Three of them orbit Upsilon Andromedae. Upsilon Andromedae is quite a bit like our sun: It's about the same temperature, but younger and somewhat more massive. When the three planets were detected, a reasonable assumption was that they all orbited in the same plane.
They don't.
"...But, new findings from computer modeling indicate that the habitability of some exoplanets could vary, based on the orbits of giant planetary neighbors.
"The discovery of these so-called weird orbits will have important implications for existing theories of how multi-planet systems evolve. The findings also show that some violent events can happen to disrupt planets' orbits after a planetary system forms.
" 'The findings mean that future studies of exoplanetary systems will be more complicated,' said Barbara McArthur of The University of Texas at Austin, who was the lead researcher for one of the studies. 'Astronomers can no longer assume all planets orbit their parent star in a single plane.'..."
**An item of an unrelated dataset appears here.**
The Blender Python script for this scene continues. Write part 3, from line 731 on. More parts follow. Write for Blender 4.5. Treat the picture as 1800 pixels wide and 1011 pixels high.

The odds are that the Upsilon Andromedae planets formed in a single plane - but that something happened after that to tilt the orbits of the outer two. That "something" could have been a fourth massive planet that got thrown out of the system in the process, Upsilon Andromedae's binary companion (it's a double star), or - well, something else.
The tilted orbits of Upsilon Andromedae's outer planets - and the very eccentric orbits of massive planets in other systems - means that ideas like "habitable planet" and "habitable zone" are probably much more complicated than we thought.
"...'The bigger issue here is that the habitable zone is very complicated,' Barnes said. 'Earth's climate is affected slightly over tens of thousands of years by the orbits of other planets in the solar system, but it is possible that in many exoplanetary systems the layout of the planets is very important to habitability.'..."
As often happens in the sciences, the more we know, the more we discover that we don't know. That certainly keeps things from getting boring.